Two new Mozart compositions discovered

Offering further evidence of the precocious talent of the young Wolfgang Amadeus Mozart, two pieces of music attributed to the composer have been discovered in the back of a music book used in his musical education.

The International Mozarteum Foundation in Salzburg, Austria has said both are almost certainly unknown compositions by the young Mozart.

The pieces, an extensive concerto movement and a prelude, were found at the end of the so-called ‘Nannerl’s Music Book’, which Mozart’s father Leopold had begun to compile in 1759 for his daughter Maria Anna (‘Nannerl’) and which was also used for the musical education of Wolfgang.

Although having previously been published in a volume of Mozart’s music books in 1982, the works were not recognised as being by the composer. Surviving in the hand of Mozart’s father Leopold, they had been classified as anonymous compositions.

However, the Director of the Research Department of the International Mozarteum Foundation Ulrich Leisinger has re-evaluated the compositions.
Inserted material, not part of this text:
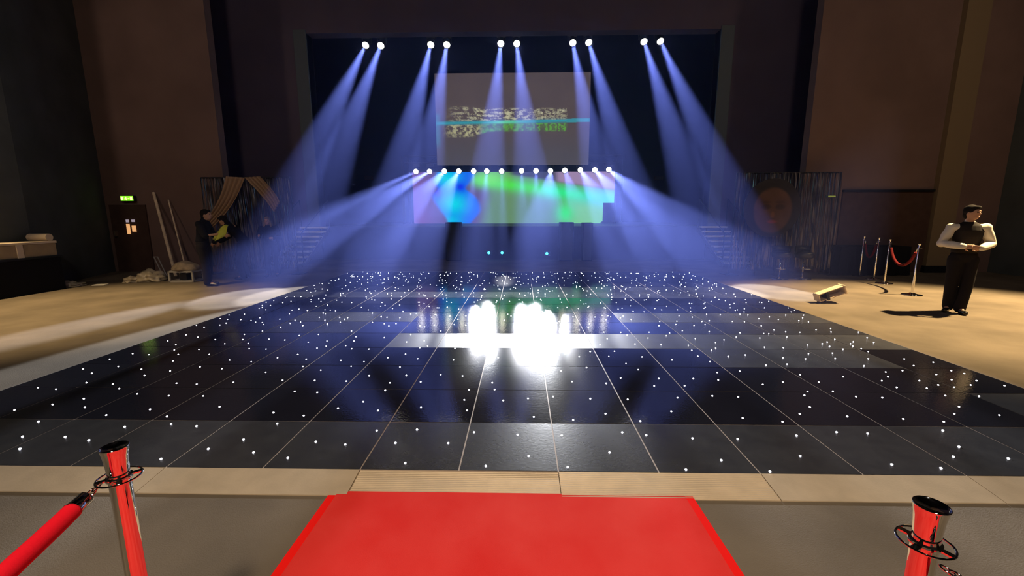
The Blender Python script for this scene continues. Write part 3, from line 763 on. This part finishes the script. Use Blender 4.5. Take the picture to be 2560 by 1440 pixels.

He used handwriting analysis and analysis of other stylistic criteria, which support the claim that they were actually composed by the young Mozart, who was not yet versed in musical notation, and transcribed by his father as the boy played the works at the keyboard.

The pieces were performed in Salzburg, Austria for the first time on Sunday, but they will receive their first concert performance, including a new orchestra version by pianist and Harvard musicologist Robert D Levin, during Mozart Week 2010, which will be held in Salzburg from 22– 31 January next year.